Restate the entire listing word for word.

··· Supplied material ···

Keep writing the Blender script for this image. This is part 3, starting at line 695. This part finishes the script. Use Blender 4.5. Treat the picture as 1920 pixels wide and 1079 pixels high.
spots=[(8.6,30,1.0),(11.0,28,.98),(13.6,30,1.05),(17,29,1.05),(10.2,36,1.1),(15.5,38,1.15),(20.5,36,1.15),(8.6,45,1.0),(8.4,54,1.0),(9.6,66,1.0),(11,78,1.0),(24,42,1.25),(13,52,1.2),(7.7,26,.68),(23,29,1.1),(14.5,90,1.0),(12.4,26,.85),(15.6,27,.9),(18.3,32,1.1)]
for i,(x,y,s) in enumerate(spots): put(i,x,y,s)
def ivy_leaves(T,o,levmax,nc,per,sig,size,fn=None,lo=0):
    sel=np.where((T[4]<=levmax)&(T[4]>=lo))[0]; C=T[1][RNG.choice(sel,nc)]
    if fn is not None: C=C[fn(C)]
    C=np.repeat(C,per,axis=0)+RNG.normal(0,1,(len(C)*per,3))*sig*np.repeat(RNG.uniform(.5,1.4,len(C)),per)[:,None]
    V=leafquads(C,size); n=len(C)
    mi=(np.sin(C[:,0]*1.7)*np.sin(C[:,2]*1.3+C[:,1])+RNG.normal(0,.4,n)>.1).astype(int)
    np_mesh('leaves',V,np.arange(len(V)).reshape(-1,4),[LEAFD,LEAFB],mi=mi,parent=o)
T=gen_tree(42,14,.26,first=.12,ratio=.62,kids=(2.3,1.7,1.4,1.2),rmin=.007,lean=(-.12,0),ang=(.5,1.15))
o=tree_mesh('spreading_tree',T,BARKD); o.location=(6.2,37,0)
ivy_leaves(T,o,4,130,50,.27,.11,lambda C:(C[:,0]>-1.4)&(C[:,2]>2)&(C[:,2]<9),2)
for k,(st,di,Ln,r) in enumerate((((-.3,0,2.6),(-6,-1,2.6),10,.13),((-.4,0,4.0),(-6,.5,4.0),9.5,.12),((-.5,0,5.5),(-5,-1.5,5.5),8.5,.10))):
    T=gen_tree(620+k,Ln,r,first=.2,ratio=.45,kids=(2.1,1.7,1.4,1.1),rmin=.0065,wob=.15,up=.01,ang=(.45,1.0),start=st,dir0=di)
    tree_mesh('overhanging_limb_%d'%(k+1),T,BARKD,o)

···

> _Correct result_:
Keep writing the Blender script for this image. This is part 3, starting at line 695. This part finishes the script. Use Blender 4.5. Treat the picture as 1920 pixels wide and 1079 pixels high.
spots=[(8.6,30,1.0),(11.0,28,.98),(13.6,30,1.05),(17,29,1.05),(10.2,36,1.1),(15.5,38,1.15),(20.5,36,1.15),(8.6,45,1.0),(8.4,54,1.0),(9.6,66,1.0),(11,78,1.0),(24,42,1.25),(13,52,1.2),(7.7,26,.68),(23,29,1.1),(14.5,90,1.0),(12.4,26,.85),(15.6,27,.9),(18.3,32,1.1)]
for i,(x,y,s) in enumerate(spots): put(i,x,y,s)
def ivy_leaves(T,o,levmax,nc,per,sig,size,fn=None,lo=0):
    sel=np.where((T[4]<=levmax)&(T[4]>=lo))[0]; C=T[1][RNG.choice(sel,nc)]
    if fn is not None: C=C[fn(C)]
    C=np.repeat(C,per,axis=0)+RNG.normal(0,1,(len(C)*per,3))*sig*np.repeat(RNG.uniform(.5,1.4,len(C)),per)[:,None]
    V=leafquads(C,size); n=len(C)
    mi=(np.sin(C[:,0]*1.7)*np.sin(C[:,2]*1.3+C[:,1])+RNG.normal(0,.4,n)>.1).astype(int)
    np_mesh('leaves',V,np.arange(len(V)).reshape(-1,4),[LEAFD,LEAFB],mi=mi,parent=o)
T=gen_tree(42,14,.26,first=.12,ratio=.62,kids=(2.3,1.7,1.4,1.2),rmin=.007,lean=(-.12,0),ang=(.5,1.15))
o=tree_mesh('spreading_tree',T,BARKD); o.location=(6.2,37,0)
ivy_leaves(T,o,4,130,50,.27,.11,lambda C:(C[:,0]>-1.4)&(C[:,2]>2)&(C[:,2]<9),2)
for k,(st,di,Ln,r) in enumerate((((-.3,0,2.6),(-6,-1,2.6),10,.13),((-.4,0,4.0),(-6,.5,4.0),9.5,.12),((-.5,0,5.5),(-5,-1.5,5.5),8.5,.10))):
    T=gen_tree(620+k,Ln,r,first=.2,ratio=.45,kids=(2.1,1.7,1.4,1.1),rmin=.0065,wob=.15,up=.01,ang=(.45,1.0),start=st,dir0=di)
    tree_mesh('overhanging_limb_%d'%(k+1),T,BARKD,o)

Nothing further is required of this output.